Tuttavia per dirigere la guerra non serve forza fisica e non serve neanche tanto l’esperienza in battaglia. 

Se neanche l’esperienza sul campo conta, perché sono comunque gli uomini a dirigere le truppe in battaglia e non soltanto a combattere? 

La guerra non è una rissa da osteria – è un piano complesso che richiede uno straordinario grado di organizzazione, cooperazione ed elasticità. Pertanto assegnare la conduzione di una guerra a un bruto aggressivo è la scelta peggiore. Molto meglio una persona cooperatrice, che sappia mediare, manipolare e osservare le cose da prospettive diverse. Ma questo è proprio lo stereotipo delle donne!

Perché non fossero le donne a comandare non si capisce.

Teoria 3

Una terza teoria punta il dito sulle differenti strategie di sopravvivenza che uomini e donne hanno dovuto sviluppare nel corso del tempo. 

In particolare sul fatto che gli uomini dovessero competere fra di loro per avere l’opportunità di fecondare le donne fertili e quindi ogni singolo uomo doveva superare e sconfiggere gli altri – quindi i geni che passavano da una generazione alla successiva appartenevano agli uomini più ambiziosi, aggressivi e competitivi. 

Tuttavia se la donna voleva che i suoi figli avessero anche dei nipoti doveva correre grossi rischi: per esempio rimanere incinta per 9 mesi e poi continuare a nutrire i figli per anni. Di conseguenza forse col passare del tempo i geni femminili che passavano alle generazioni successive erano quelli di donne remissive che si prendevano cura della prole. 

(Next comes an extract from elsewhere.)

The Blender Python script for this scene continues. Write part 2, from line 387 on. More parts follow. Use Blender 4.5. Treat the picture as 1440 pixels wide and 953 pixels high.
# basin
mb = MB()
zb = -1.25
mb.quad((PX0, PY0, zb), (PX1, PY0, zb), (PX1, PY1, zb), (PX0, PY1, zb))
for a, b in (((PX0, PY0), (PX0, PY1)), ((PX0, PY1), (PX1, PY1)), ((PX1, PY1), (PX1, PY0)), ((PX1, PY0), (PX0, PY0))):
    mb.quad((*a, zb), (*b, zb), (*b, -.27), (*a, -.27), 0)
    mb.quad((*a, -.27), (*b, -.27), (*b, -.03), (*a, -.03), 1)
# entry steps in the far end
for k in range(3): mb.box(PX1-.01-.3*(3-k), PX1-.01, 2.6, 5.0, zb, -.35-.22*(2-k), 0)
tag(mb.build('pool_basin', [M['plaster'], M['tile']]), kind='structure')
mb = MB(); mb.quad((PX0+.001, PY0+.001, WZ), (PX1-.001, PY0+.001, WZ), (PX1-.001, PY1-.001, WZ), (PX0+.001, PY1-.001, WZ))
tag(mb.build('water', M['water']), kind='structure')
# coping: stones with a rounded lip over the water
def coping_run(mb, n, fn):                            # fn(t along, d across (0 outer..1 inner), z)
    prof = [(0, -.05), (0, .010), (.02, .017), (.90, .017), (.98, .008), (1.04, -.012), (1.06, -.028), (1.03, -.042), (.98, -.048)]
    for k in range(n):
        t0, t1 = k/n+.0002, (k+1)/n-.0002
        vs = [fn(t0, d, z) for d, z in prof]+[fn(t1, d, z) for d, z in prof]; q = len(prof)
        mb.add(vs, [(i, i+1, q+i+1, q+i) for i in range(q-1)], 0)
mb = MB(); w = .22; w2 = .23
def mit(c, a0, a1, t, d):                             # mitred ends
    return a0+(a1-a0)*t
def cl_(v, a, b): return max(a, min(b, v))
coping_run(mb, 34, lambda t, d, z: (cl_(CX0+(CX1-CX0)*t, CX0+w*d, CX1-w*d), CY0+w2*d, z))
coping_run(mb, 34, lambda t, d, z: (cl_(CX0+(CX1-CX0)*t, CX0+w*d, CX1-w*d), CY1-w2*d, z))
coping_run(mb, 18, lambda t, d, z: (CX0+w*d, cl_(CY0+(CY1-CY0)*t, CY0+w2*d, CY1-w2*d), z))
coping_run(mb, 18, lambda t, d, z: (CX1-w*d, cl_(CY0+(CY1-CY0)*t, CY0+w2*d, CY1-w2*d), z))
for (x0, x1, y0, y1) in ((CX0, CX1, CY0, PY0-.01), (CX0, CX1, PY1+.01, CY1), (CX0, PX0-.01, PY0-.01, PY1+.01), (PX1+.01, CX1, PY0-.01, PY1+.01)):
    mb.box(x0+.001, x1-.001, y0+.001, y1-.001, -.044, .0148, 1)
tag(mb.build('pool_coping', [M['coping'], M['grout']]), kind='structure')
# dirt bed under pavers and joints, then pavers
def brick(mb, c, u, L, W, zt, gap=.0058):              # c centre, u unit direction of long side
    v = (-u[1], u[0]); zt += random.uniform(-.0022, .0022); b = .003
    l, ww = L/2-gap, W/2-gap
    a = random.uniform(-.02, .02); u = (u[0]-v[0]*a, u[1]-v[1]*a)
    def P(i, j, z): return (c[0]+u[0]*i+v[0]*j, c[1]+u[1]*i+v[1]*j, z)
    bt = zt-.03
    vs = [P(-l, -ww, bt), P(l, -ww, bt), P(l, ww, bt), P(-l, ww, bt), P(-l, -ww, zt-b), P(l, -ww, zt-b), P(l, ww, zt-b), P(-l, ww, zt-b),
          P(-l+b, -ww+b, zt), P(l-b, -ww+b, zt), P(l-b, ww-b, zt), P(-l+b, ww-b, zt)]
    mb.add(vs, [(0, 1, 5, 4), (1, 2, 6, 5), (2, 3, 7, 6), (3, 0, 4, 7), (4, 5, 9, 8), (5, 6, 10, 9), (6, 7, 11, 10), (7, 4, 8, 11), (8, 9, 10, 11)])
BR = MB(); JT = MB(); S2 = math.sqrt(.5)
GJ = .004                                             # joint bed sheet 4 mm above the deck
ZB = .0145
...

Le donne che invece spendevano molto tempo per conquistare il potere non trasmettevano allle future generazioni nessuno di quei geni dominanti. 

Il risultato di queste differenti strategie di sopravvivenza è che gli uomini sono programmati per essere più ambiziosi e competitivi e per eccellere, mentre le donne sono programmate per farsi da parte e dedicare la loro vita all’allevamento dei figli. 

Problemi

Però perché la dipendenza delle donne da un aiuto esterno le avrebbe rese dipendenti dagli uomini piuttosto che da altre donne? 

Come è potuto accadere che proprio nella specie in cui il successo dipende soprattutto dalla cooperazione, che gli individui che ipoteticamente sono i meno cooperativi, ovvero gli uomini, controllino gli individui che ipoteticamente sono i più cooperativi, ovvero le donne? 

Conclusione

Nessuna di queste teorie riesce a dare una risposta definitiva e convincente.

Tuttavia guardando a come sono i ruoli oggi possiamo notare che con movimenti quali le suffragette e altri strumenti di ricerca di parità civile giuridica, politica e di pari opportunità economiche il divario fra i generi sia sì significativo ma in netta riduzione.